La discussion de nouveaux sujets a également donné lieu à certaines divergences. Toujours à l’aune du contexte international actuel, le Mexique a demandé que le Comité se penche sur le principe de légitime défense, consacré à l’Article 51 de la Charte. La déléguée mexicaine a rappelé que la légitime défense a récemment été invoquée s’agissant de navires commerciaux. « Le Comité est un espace idoine pour ces discussions, rien ne justifie que ce point soit exclu », a-t-elle dit, appuyée par la Syrie ou bien encore le Bélarus.

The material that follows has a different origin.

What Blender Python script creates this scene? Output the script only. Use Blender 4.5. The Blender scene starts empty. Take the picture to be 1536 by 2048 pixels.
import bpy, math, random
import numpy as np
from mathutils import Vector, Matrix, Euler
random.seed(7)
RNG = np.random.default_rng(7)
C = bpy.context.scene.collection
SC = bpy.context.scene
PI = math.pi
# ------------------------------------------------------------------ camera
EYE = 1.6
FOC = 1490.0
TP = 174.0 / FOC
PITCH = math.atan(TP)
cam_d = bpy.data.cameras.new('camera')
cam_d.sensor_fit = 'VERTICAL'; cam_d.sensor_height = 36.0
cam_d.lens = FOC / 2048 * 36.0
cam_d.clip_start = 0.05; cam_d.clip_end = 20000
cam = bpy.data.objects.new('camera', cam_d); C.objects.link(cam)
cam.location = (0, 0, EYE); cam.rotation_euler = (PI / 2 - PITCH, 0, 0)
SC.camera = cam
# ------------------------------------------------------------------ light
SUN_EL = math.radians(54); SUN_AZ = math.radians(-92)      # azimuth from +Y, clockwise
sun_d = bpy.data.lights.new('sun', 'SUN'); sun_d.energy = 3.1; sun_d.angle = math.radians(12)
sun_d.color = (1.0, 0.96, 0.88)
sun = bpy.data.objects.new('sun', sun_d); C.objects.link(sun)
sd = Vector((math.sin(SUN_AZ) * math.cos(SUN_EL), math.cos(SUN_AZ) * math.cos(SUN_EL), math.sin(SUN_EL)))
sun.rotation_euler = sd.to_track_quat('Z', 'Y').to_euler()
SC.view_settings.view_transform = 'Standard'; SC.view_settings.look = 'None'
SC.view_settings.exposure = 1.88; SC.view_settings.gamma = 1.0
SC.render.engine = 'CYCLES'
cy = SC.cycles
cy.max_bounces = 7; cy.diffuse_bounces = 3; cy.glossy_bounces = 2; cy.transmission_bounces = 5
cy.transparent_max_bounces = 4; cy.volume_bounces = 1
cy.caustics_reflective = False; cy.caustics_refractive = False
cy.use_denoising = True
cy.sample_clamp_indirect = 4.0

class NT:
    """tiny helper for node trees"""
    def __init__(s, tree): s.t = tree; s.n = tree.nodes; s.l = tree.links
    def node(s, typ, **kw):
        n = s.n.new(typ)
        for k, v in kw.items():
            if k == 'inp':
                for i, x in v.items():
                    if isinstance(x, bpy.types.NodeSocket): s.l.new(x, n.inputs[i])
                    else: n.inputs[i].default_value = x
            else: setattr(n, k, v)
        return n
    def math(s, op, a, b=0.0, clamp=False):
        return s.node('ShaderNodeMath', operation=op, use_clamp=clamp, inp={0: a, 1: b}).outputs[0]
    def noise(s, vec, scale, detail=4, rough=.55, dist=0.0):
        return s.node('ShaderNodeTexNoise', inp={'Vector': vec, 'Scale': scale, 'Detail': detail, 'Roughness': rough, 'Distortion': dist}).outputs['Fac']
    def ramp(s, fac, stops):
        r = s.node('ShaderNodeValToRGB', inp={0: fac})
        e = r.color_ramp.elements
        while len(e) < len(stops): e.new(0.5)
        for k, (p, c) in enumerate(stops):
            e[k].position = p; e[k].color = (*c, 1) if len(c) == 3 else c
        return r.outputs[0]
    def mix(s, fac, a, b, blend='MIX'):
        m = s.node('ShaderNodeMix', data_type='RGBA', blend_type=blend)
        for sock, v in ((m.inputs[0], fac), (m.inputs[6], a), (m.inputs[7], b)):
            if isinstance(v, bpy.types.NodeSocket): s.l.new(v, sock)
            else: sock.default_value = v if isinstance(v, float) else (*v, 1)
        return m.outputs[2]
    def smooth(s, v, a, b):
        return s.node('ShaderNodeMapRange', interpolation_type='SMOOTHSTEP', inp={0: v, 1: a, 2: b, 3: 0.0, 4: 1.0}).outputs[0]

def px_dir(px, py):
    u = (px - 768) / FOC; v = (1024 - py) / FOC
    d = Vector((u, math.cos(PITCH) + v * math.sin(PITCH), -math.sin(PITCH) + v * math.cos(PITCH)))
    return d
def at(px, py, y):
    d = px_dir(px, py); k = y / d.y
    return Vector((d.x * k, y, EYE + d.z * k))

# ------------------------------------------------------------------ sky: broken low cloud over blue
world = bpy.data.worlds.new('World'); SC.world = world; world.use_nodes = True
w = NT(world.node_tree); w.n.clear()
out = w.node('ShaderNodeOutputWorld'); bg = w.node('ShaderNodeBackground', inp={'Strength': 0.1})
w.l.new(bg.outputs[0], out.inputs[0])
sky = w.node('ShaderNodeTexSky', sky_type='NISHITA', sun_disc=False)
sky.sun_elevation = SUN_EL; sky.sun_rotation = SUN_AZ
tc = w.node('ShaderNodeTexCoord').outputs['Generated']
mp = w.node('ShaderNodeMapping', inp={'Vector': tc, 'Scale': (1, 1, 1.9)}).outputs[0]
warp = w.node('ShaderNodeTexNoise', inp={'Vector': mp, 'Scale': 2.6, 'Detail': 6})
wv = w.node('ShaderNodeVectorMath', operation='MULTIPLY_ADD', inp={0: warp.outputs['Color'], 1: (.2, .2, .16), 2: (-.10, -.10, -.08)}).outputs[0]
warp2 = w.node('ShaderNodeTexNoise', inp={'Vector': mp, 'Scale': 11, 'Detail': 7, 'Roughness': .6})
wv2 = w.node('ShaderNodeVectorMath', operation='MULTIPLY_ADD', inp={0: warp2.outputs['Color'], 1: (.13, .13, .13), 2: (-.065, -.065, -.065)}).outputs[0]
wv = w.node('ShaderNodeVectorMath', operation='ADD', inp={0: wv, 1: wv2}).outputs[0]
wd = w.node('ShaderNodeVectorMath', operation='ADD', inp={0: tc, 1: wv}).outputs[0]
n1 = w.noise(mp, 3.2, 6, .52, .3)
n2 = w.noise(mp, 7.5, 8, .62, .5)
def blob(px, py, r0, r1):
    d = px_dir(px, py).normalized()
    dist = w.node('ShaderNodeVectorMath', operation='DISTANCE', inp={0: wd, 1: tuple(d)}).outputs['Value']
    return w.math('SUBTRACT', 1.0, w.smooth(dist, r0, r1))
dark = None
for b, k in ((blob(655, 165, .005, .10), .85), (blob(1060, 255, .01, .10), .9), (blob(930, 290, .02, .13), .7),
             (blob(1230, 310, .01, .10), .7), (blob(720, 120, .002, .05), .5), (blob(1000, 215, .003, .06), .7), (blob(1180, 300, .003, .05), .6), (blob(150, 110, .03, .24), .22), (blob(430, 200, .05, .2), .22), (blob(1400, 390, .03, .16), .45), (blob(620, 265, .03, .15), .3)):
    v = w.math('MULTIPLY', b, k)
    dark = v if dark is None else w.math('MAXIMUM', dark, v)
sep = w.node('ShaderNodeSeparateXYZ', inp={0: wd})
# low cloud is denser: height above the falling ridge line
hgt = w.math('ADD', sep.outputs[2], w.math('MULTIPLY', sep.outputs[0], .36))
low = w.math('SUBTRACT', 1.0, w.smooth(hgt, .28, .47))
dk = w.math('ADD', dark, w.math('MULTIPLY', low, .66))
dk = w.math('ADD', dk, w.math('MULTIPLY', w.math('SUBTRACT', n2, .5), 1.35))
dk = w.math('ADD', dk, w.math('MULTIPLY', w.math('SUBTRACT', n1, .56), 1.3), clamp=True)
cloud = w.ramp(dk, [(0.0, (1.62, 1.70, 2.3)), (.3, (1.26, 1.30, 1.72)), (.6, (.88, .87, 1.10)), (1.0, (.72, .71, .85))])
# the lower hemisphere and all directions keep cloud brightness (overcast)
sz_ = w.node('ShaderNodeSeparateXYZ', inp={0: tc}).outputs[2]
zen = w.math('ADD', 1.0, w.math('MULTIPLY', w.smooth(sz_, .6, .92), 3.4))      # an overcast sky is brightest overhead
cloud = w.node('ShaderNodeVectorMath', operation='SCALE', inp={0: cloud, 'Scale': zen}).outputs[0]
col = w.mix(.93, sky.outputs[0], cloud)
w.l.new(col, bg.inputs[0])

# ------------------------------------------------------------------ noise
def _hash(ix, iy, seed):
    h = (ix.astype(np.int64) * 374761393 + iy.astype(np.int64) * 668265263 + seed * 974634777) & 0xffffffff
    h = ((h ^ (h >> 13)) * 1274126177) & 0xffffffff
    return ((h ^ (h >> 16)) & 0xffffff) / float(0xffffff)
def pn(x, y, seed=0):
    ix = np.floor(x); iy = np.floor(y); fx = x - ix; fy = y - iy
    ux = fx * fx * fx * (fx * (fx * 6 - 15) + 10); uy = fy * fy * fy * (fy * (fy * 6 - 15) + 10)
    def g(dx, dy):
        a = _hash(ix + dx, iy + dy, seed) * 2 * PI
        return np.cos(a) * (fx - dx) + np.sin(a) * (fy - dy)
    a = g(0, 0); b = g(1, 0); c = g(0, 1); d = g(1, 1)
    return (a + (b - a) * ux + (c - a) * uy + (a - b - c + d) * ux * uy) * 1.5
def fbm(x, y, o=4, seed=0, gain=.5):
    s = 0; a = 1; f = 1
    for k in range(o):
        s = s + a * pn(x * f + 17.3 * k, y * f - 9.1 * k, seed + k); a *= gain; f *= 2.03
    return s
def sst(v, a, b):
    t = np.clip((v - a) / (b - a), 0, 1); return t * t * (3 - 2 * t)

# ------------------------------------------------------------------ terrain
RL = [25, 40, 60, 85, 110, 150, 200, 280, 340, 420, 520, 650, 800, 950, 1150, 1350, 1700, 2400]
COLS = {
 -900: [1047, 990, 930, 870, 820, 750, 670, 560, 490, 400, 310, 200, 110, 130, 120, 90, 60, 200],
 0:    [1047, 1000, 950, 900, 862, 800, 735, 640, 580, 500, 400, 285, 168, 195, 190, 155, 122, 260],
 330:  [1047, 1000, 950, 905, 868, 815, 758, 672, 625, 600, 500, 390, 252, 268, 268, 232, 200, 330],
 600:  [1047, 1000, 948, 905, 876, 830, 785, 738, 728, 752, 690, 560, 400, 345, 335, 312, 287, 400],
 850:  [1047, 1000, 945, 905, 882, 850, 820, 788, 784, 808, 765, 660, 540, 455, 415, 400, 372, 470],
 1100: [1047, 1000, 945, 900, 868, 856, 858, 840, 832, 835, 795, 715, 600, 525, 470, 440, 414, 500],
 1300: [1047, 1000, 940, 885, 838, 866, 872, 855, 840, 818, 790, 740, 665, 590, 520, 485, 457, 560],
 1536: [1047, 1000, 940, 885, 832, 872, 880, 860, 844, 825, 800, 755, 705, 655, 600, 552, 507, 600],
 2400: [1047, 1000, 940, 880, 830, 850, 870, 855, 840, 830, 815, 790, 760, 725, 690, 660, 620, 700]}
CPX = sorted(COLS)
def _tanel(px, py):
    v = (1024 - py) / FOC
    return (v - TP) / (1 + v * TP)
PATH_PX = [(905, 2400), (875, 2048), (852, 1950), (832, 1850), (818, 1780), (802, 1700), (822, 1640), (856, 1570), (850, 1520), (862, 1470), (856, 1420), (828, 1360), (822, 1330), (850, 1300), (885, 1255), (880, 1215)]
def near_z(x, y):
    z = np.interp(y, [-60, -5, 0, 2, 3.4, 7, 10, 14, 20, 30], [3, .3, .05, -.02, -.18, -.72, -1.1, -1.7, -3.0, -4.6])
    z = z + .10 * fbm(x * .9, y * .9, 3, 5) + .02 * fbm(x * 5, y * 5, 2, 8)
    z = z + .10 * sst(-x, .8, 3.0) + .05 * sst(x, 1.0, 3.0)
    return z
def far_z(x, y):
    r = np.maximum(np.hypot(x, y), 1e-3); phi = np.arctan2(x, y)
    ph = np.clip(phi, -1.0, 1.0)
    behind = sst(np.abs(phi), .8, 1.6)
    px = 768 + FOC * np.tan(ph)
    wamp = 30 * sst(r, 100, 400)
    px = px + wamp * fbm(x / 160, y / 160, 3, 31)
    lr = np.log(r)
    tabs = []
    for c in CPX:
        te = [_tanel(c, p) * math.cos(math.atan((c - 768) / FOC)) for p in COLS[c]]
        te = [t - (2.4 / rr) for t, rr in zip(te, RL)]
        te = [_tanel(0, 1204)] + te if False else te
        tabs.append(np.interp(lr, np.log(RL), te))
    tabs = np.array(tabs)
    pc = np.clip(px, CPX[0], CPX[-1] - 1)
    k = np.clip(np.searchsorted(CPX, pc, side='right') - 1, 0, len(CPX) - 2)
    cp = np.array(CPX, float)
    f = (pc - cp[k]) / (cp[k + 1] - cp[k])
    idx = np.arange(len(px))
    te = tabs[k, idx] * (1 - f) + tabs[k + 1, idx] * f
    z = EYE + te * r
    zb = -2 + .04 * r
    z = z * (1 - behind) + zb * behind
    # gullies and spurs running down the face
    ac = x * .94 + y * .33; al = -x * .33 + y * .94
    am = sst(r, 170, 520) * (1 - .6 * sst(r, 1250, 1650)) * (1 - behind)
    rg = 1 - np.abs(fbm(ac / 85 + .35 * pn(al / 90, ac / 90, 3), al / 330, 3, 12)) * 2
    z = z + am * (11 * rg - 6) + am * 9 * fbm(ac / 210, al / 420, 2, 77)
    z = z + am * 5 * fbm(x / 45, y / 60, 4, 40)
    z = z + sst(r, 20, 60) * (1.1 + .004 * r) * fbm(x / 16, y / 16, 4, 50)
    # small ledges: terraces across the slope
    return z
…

Les États-Unis et Israël notamment ont mis en garde contre l’inclusion de sujets non consensuels, « politiques » ou susceptibles de donner lieu à des doublons. Les États-Unis ont ainsi rejeté la proposition de la Syrie de débattre de l’application de l’Accord de Siège et des privilèges et immunités des représentants. « Ce sujet doit plutôt être débattu au sein du Comité des relations avec le pays hôte », a tranché la représentante des États-Unis.
Les délégations se sont en revanche retrouvées pour souligner l’importance de la Déclaration de Manille sur le règlement pacifique des différends internationaux de 1982, laquelle avait été élaborée sous les auspices du Comité spécial. « Cela prouve ce que ce Comité peut faire », a dit la déléguée des Philippines, avant d’inviter le Comité à tenir des discussions « non pas académiques, mais concrètes ». Les délégations ont enfin souligné le rôle irremplaçable joué par la CIJ et demandé l’exécution de ses décisions.